We want to get a recurrence relation, and possibly an explicit formula for the perfect matchings of a 2 x 2 x n graph.
Claim: The number of perfect matchings of a 2 x 2 x n graph is given by the explicit formula
a(n)= (1/3)[(-1)^(n+1) + ((7+4*sqrt(3))/2)*(2+sqrt(3))^n + ((7-4*sqrt(3))/2)*(2-sqrt(3))^n]
and the recurrence
a(n+3) = 3*a(n+2) + 3*a(n+1) - a(n) for n greater than 2, with a(0)=2.
Proof:
First, define A(x) to be the generating function for 2 x 2 x n graphs so A(x) = a(0) + a(1)x + a(2)x^2 + ... = 2 + 9x + 32 x^2 +... where a(n) is the number of perfect matchings of a 2 x 2 x n graph.

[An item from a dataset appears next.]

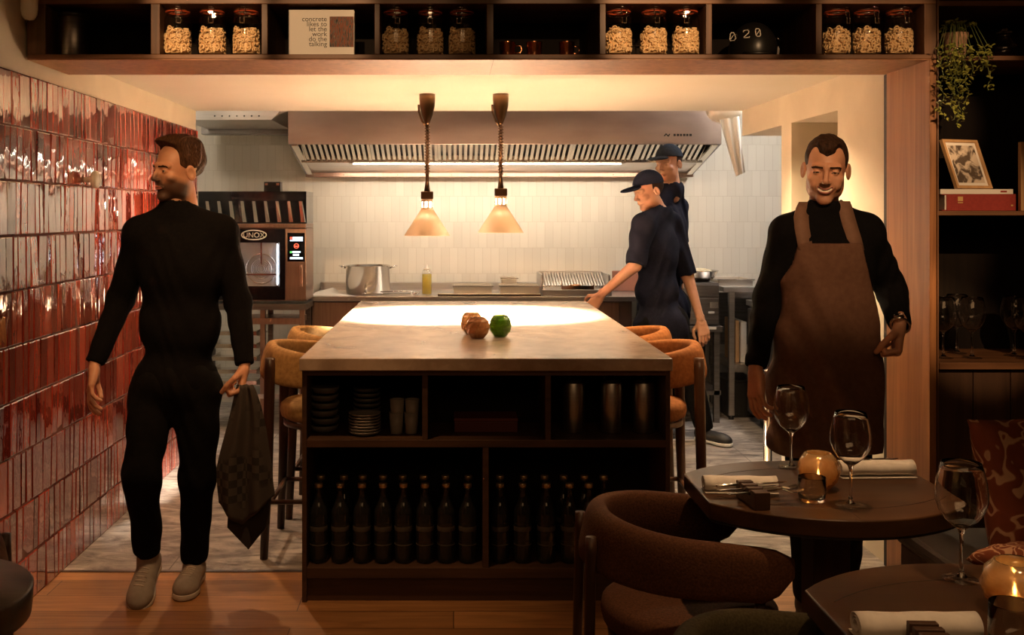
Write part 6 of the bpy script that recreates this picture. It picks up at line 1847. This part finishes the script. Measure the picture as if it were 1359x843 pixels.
wt.tube(ring, .0045, 8, closed=True); 
face = Mw @ Vector((.024, -.024, 0)); wt.lathe([(0, 0), (.016, 0), (.018, .003), (.016, .008), (0, .009)], face, 20, M=(Mw.to_3x3() @ Matrix.Rotation(PI/2, 3, 'X') @ Matrix.Rotation(.7, 3, 'Y')))
wt.build('wristwatch', M_steel_r, man2)

# ================= chefs at the back
def chef(label, joints, headpx, hd, hrot, capm, arms, legs, coat, band=None, h=.009):
    t = thing('person', label, 'person', (joints['hip'].x, joints['hip'].y, 0))
    Mh = Matrix.Translation(P(*headpx, hd)) @ Euler(hrot).to_matrix().to_4x4()
    f = head_sdf(False, False); v, q = iso(f, (-.105, -.13, -.205), (.105, .13, .14), .004); v = xf(Mh, v)
    tfc = torso_f(joints, -.012)
    def core(p):
        d = tfc(p)
        for a in arms: d = smin(d, arm_f(*a, -.002)(p), .02)
        for l in legs: d = smin(d, leg_f(*l, -.01)(p), .03)
        return smin(d, cap(p, joints['neck']+Vector((0, 0, -.05)), Mh @ Vector((0, .03, -.09)), .052, .05), .02)
    pts = [joints['neck'], joints['hip']] + [x for a in arms for x in a] + [x for a in legs for x in a]
    lo, hi = bounds(pts, .12); bvv = iso(core, lo, hi, .011)
    hands = []
    for (a, b, c) in arms:
        fd = (Vector(c)-Vector(b)).normalized() + Vector((0, 0, -.3)); hands.append(hand_mesh(Vector(c), fd, (0, 1, -.2) if abs(fd.y) < .8 else (1, 0, 0), -1, curl=(.5, .55, .6, .6), h=.004))
    np_mesh('body', [(v, q), bvv] + hands, [M_skin, M_skin_d], t)
    def hairf(p):
        o = ell(p, (0, .022, .035), (.0795, .0985, .088)); face = np.maximum(plane(p, (0, -.01, 0), (0, 1, 0)), plane(p, (0, 0, .09), (0, 0, 1)))
        return smax(smax(smax(o, -face, .005), plane(p, (0, 0, -.05), (0, 0, -1)), .006), plane(p, (0, 0, .06), (0, 0, 1)), .004)
    hv, hq = iso(hairf, (-.1, -.1, -.07), (.1, .14, .08), .005); np_mesh('hair', [(xf(Mh, hv), hq)], [M_hair_d], t)
    def capf(p):
        o = ell(p, (0, .015, .045), (.088, .108, .094)); i = ell(p, (0, .015, .040), (.079, .099, .088))
        o = smax(smax(o, -i, .002), plane(p, (0, 0, .048), (0, -.15, -1)), .004)
        br = smax(ell(p, (0, -.125, .050), (.072, .070, .012)), -ell(p, (0, .015, .03), (.079, .099, .088)), .003)
        return smin(o, br, .006)
    cv, cq = iso(capf, (-.11, -.21, .02), (.11, .145, .16), .005); np_mesh('cap', [(xf(Mh, cv), cq)], [capm], t)
    tj = torso_f(joints, .014, 1.0, 1.15)
    def coatf(p):
        d = tj(p)
        d = smin(d, ell(p, A(joints['hip'])+A((0, 0, -.03)), (.18, .15, .16)), .05)
        for (a, b, c) in arms:
            n_ = (Vector(b)-Vector(a)).normalized(); d = smin(d, smax(cap(p, A(a), A(a)+(A(b)-A(a))*1.2, .076, .062), plane(p, Vector(b), n_), .004), .03)
        d = d + wrinkle(p, .004, .7)
        d = smax(d, -cap(p, A(joints['neck'])+A((0, 0, .03)), A(Mh @ Vector((0, .03, -.05))), .054, .056), .005)
        return smax(d, plane(p, (0, 0, joints['hip'].z-.12), (0, 0, -1)), .006)
    lo, hi = bounds([joints['neck'], joints['hip'], joints['shl'], joints['shr']] + [a[1] for a in arms], .17); lo[2] = joints['hip'].z-.2
    np_mesh('chef_jacket', [iso(coatf, lo, hi, h)], [coat], t)
    lo, hi = bounds([x for a in legs for x in a] + [joints['hip']], .16); lo[2] = max(lo[2], .015)
    np_mesh('trousers', [iso(cloth_legs(joints['hip'], legs, .02, e=.02), lo, hi, .010)], [M_trouser], t)
    return t
d1 = 6.66
Jc = dict(neck=P(878, 281, d1), chest=P(870, 335, d1), waist=P(872, 385, d1), hip=P(878, 428, d1), shl=P(854, 300, d1-.14), shr=P(890, 297, d1+.13), rot=np.array(Matrix.Rotation(.95, 3, 'Z')))
rA = (Jc['shl'], P(843, 352, d1-.22), P(797, 392, d1-.12)); rB = (Jc['shr'], P(912, 365, d1+.12), P(930, 425, d1+.02))
l1 = (P(893, 435, d1+.06), P(918, 505, d1-.02), P(934, 572, d1+.04)); l2 = (P(868, 435, d1-.05), P(852, 510, d1-.10), P(858, 572, d1+.02))
l1[2].z = .105; l2[2].z = .10
c1 = chef('chef in navy jacket and cap bending left behind the far end of the island', Jc, (860, 254), d1-.02, (.30, 0, -1.15), M_cap, [rA, rB], [l1, l2], M_navy)
shoe(c1, l1[2], (.75, -1.0, 0), (0, 0, 1), M_blackshoe, M_paper, laces=False); shoe(c1, l2[2], (-.9, -.4, 0), (0, 0, 1), M_blackshoe, M_paper, laces=False)
d2 = 6.97
Jd = dict(neck=P(893, 250, d2), chest=P(882, 306, d2+.03), waist=P(882, 360, d2+.03), hip=P(882, 405, d2+.03), shl=P(868, 278, d2-.06), shr=P(898, 276, d2+.13), rot=np.array(Matrix.Rotation(.9, 3, 'Z')))
ra = (Jd['shl'], P(864, 322, d2-.06), P(868, 365, d2-.06)); rb = (Jd['shr'], P(902, 322, d2+.10), P(900, 365, d2+.05))
m1 = (P(893, 412, d2+.02), P(893, 470, d2), P(893, 560, d2+.02)); m2 = (P(876, 412, d2-.02), P(872, 470, d2), P(872, 560, d2)); m1[2].z = .10; m2[2].z = .10
c2 = chef('taller chef in dark clothes and grey blue cap standing behind the bending chef', Jd, (887, 218), d2-.02, (.12, 0, -.75), M_capl, [ra, rb], [m1, m2], M_navy)
shoe(c2, m1[2], (-.3, -1, 0), (0, 0, 1), M_blackshoe, M_blackshoe, laces=False); shoe(c2, m2[2], (-.5, -1, 0), (0, 0, 1), M_blackshoe, M_blackshoe, laces=False)
# ------------------------------------------------------------------ lights
def spot(name, loc, target, power, angle, blend=.4, col=(1, .62, .32), size=.03):
    l = bpy.data.lights.new(name, 'SPOT'); l.energy = power; l.spot_size = math.radians(angle); l.spot_blend = blend; l.color = col; l.shadow_soft_size = size
    o = bpy.data.objects.new(name, l); C.objects.link(o); o.location = loc
    o.rotation_euler = (Vector(target) - Vector(loc)).to_track_quat('-Z', 'Y').to_euler(); return o
def area(name, loc, target, power, sx, sy, col=(1, .8, .6), spread=180):
    l = bpy.data.lights.new(name, 'AREA'); l.shape = 'RECTANGLE'; l.size = sx; l.size_y = sy; l.energy = power; l.color = col; l.spread = math.radians(spread)
    o = bpy.data.objects.new(name, l); C.objects.link(o); o.location = loc
    o.rotation_euler = (Vector(target) - Vector(loc)).to_track_quat('-Z', 'Y').to_euler(); return o
WARM = (1, .60, .30); AMB = (1, .55, .24); NEU = (1, .84, .64)
for h in HL:
    spot('heat_lamp_light', h + Vector((0, 0, .03)), h + Vector((0, .02, -1)), 1300, 108, .45, (1, .84, .66), .03)
    pl = bpy.data.lights.new('vent_fill_light', 'POINT'); pl.energy = 8; pl.color = (1, .82, .60); pl.shadow_soft_size = .02  # point light added at the vented collar to brighten the ceiling
    po = bpy.data.objects.new('vent_fill_light', pl); C.objects.link(po); po.location = h + Vector((0, 0, .177))
area('hood_light', (.3, 7.56, 1.86), (.3, 8.1, 1.1), 15, 2.4, .04, (1, .85, .68))
area('kitchen_ceiling_light', (2.35, 6.85, 2.70), (1.7, 7.0, 0), 36, .8, .3, (1, .93, .88))
area('kitchen_ceiling_light', (-1.9, 6.75, 2.68), (-1.3, 7.2, 0), 13, .5, .3, (1, .87, .72))
# dining room spots on the ceiling track
trk = 2.85
for (x, tx, ty, tz, pw, an) in ((-.95, -.95, 4.0, 2.22, 520, 9.5), (.80, .80, 4.0, 2.22, 520, 9.5), (-.45, -.50, 4.0, 2.22, 270, 8), (1.6, 1.62, 4.0, 2.22, 250, 9), (1.15, 1.16, 4.0, 2.2, 220, 5), (.28, .33, 4.0, 2.2, 120, 7), (-.2, -.2, 4.0, 2.2, 40, 9),
                                (2.15, 1.9, 4.0, 1.5, 300, 13), (1.9, 1.96, 3.9, 1.98, 300, 9), (1.7, 2.05, 4.02, 1.05, 320, 9)):
    spot('track_spot', (x, .6, trk), (tx, ty, tz), pw, an, .6, WARM, .02)
spot('track_spot', (1.0, 1.6, trk), (1.36, 3.7, 1.55), 170, 24, .7, WARM)          # man with apron
spot('track_spot', (-.9, 1.6, trk), (-1.1, 4.0, 1.5), 150, 30, .7, AMB)           # man at left
spot('track_spot', (1.05, 2.6, trk), (1.0, 2.79, .75), 110, 40, .6, WARM)          # far table
spot('track_spot', (1.2, 1.6, trk), (1.1, 1.9, .75), 60, 40, .6, WARM)            # near table
spot('track_spot', (-.6, 3.2, trk), (-.9, 3.8, 0), 95, 60, .8, AMB)              # floor at the left
area('dining_fill', (.3, .2, 2.8), (.3, 2.5, 0), 18, 2.5, 1.5, AMB)  # unseen soft fill added from the front to bring out the island front
spot('passage_spot', (1.25, 5.15, 2.15), (1.4, 5.1, 0), 130, 130, .6, (1, .72, .42))
spot('passage_spot', (-1.15, 5.2, 2.15), (-1.2, 5.2, 0), 70, 120, .6, (1, .66, .38))

w = bpy.data.worlds.new('World'); bpy.context.scene.world = w; w.use_nodes = True
w.node_tree.nodes['Background'].inputs[0].default_value = (1, .6, .3, 1); w.node_tree.nodes['Background'].inputs[1].default_value = .004

# ------------------------------------------------------------------ camera
cam = bpy.data.cameras.new('camera'); co = bpy.data.objects.new('camera', cam); C.objects.link(co)
co.location = (0, 0, EYE); co.rotation_euler = (PI/2, 0, 0)
cam.sensor_width = 36; cam.lens = F/1359*36; cam.shift_x = (679.5-VX)/1359; cam.shift_y = (VY-421.5)/1359
cam.clip_start = .05; cam.clip_end = 50
sc = bpy.context.scene; sc.camera = co
sc.view_settings.view_transform = 'Standard'; sc.view_settings.look = 'None'; sc.view_settings.gamma = 1; sc.view_settings.use_curve_mapping = False
sc.view_settings.exposure = 0.0
sc.cycles.use_denoising = True
sc.cycles.max_bounces = 12; sc.cycles.transmission_bounces = 12; sc.cycles.sample_clamp_indirect = 20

Define B(x) to be the generating function for the 2 x 2 x n graph with two adjacent external vertices removed. Then B(x) = b(0) + b(1)x + b(2)x^2 + ... = 1 + 3x + 12x^2 + ... where b(n) is the perfect matchings of a 2 x 2 x n graph with two adjacent external vertices removed.
Claim:
b(n) = b(n-1) + a(n-1), and
a(n) = 2*a(n-1) + 4*b(n-1) + a(n-2).
Proof:
This can be proved pictorially. The first two pictures on the left represent the proof of the first equation. The purple X represents any surface so that we can remain general, and the four red vertices are contained on that surface. There are two ways we can choose the edge of the blue vertex that is further back. If we choose it to be contained in the edge with the other blue vertex, it forces no other sides and the number of perfect matchings is a(n-1). If we choose it to be contained in the edge with the adjacent purple vertex, our choice forces the other green edge that is closer to us in the picture. The number of perfect matchings of the leftover graph is an a(n-1) box with two adjacent external vertices removed, also known as b(n-1). Thus, b(n) = b(n-1) + a(n-1).

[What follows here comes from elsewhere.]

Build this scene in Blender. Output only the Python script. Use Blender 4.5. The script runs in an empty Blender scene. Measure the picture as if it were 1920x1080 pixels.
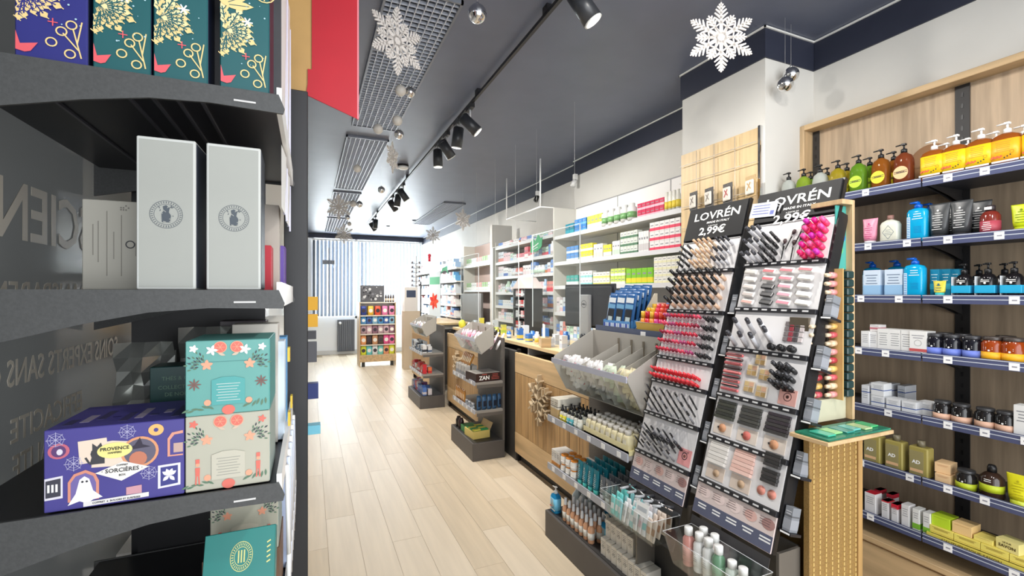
import bpy, math, random
from mathutils import Matrix, Vector
random.seed(7)
S = bpy.context.scene
COL = S.collection
PI = math.pi
# ------------------------------------------------------------------ camera, world, lights, exposure
H = 1.5
F = 870.0
YAW = math.atan2(380, 870)
SNY, CSY = math.sin(YAW), math.cos(YAW)
cd = bpy.data.cameras.new('camera'); cam = bpy.data.objects.new('camera', cd); COL.objects.link(cam)
cam.location = (0, 0, H); cam.rotation_euler = (PI/2, 0, -YAW)
cd.sensor_width = 36; cd.lens = 36*F/1920; cd.shift_y = 10/1920; cd.clip_start = .02
S.camera = cam
w = bpy.data.worlds.new('sky'); S.world = w; w.use_nodes = True
bg = w.node_tree.nodes['Background']; bg.inputs[0].default_value = (.90, .95, 1.0, 1); bg.inputs[1].default_value = 1.6
S.view_settings.view_transform = 'Standard'; S.view_settings.look = 'None'
S.view_settings.gamma = 1; S.view_settings.use_curve_mapping = False; S.view_settings.exposure = 0.12
def spot(x, y, z, tx, ty, tz, watt, ang=1.6, r=.04, c=(1, .96, .9)):
    l = bpy.data.lights.new('spot_lamp', 'SPOT'); l.energy = watt; l.spot_size = ang; l.spot_blend = .8
    l.shadow_soft_size = r; l.color = c
    o = bpy.data.objects.new('spot_lamp', l); COL.objects.link(o); o.location = (x, y, z)
    o.rotation_euler = (Vector((tx, ty, tz)) - Vector((x, y, z))).to_track_quat('-Z', 'Y').to_euler()
def area(x, y, z, rx, ry, rz, sx, sy, watt, c=(1, 1, 1)):
    l = bpy.data.lights.new('area_lamp', 'AREA'); l.shape = 'RECTANGLE'; l.size = sx; l.size_y = sy; l.energy = watt; l.color = c
    o = bpy.data.objects.new('area_lamp', l); COL.objects.link(o); o.location = (x, y, z); o.rotation_euler = (rx, ry, rz)
# daylight through the shop front behind the photographer and through the far window
area(1.2, -1.6, 1.7, PI/2, 0, 0, 3.0, 2.2, 66, (.96, .98, 1))
area(1.35, 12.75, 2.0, -PI/2, 0, 0, 3.2, 2.2, 900, (.93, .97, 1))
# lamps of the ceiling track (their heads are built further down)
LAMPS = [(1.10, 1.74), (1.10, 3.30), (1.10, 3.62), (1.10, 3.95), (1.10, 4.25), (1.10, 6.0), (1.10, 6.4), (1.10, 6.8), (1.10, 8.7), (1.10, 9.1)]
AIM = [(2.3, 1.3, .9), (2.3, 3.0, 1.6), (.9, 4.2, 0), (2.3, 4.4, 1.4), (1.2, 4.3, 0), (2.3, 6.2, 1.2), (.8, 6.8, 0), (2.3, 7.4, 1.2), (1.0, 9.3, 0), (2.2, 9.6, 1.2)]
for (x, y), (a, b, c) in zip(LAMPS, AIM):
    d = (Vector((a, b, c))-Vector((x, y, 2.76))).normalized()
    spot(x+d.x*.11, y+d.y*.11, 2.76+d.z*.11, a, b, c, 42 if y < 3 else 66, 2.3)
for y in (-.3, .5):  # two unseen fill spots added nearer the shop front, without heads
    spot(1.1, y, 2.80, 1.6, y+1.3, 1.0, 45, 2.5)

# ------------------------------------------------------------------ pixel rays to real planes of the room
def ray(px):
    u = (px-960)/F
    return SNY+CSY*u, CSY-SNY*u
def YX(px, X):
    a, b = ray(px); return X*b/a
def XY(px, Y):
    a, b = ray(px); return Y*a/b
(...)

The next seven pictures represent the second recurrence relation. The fact that these green edges count all of the perfect matchings of the graph is left to the reader. The first three graphs we get by forcing the back, top blue edge to its adjacent purple vertex give graphs of perfect matchings of a(n-2), b(n-1), and b(n-1) respectively. The next two graphs, obtained by forcing the back, top blue edge to be contained in the edge with the back, bottom blue edge gives graphs of a(n-1) and b(n-1) respectively. The last two graphs, obtained by forcing the last possible edge, gives subgraphs of b(n-1) and a(n-1) respectively. Since these seven graphs contain all the perfect matchings, then a(n) = 2a(n-1) + 4b(n-1) + a(n-2), and the generality of the proof is in tact since we did not do anything to the red vertices.
Now since we have these two recurrences, we can multiply each term by x^n and sum from n=0 to infinity. Since we have A(x) and B(x) already as functions of a(n)x^n and b(n)x^n with n being summed from zero to infinity, we can reindex our terms in our new summed recurrence equation to solve for A(x) and B(x)[since we have two equations and two unknowns]. I will leave the algebra to the reader. We have
A(x) = (2+3x+x^2)/(1-3x-3x^2+x^3) and
B(x) = 1/(1-3x-3x^2+x^3).
We are only interested in A(x), but I post the generating function of B(x) for readers who are interested. Then the denominator of the generating function of A(x) tells us that the recurrence of the sequence is a(n+3) = 3a(n+2) + 3a(n+1) - a(n). Since the power of the numerator is smaller than the power of the denominator, we can conclude that the recurrence starts on the first term possible (in this case a(3)). Also, we can obtain the roots of the denominator of A(x) to get a general formula for a(n). The general formula is
a(n) = ar^n + bs^n +ct^n, where r, s, and t are the three roots of the polynomial. Since these roots are -1, 2+sqrt(3), and 2-sqrt(3), we have a(n) = a(-1)^n + b(2+sqrt(3))^n + c(2-sqrt(3))^n. Knowing that a(0) = 2, a(1) = 9, and a(2) = 32, we can solve for a, b, and c, yielding
a(n)= (1/3)[(-1)^(n+1) + ((7+4*sqrt(3))/2)*(2+sqrt(3))^n + ((7-4*sqrt(3))/2)*(2-sqrt(3))^n]
which is our desired equation.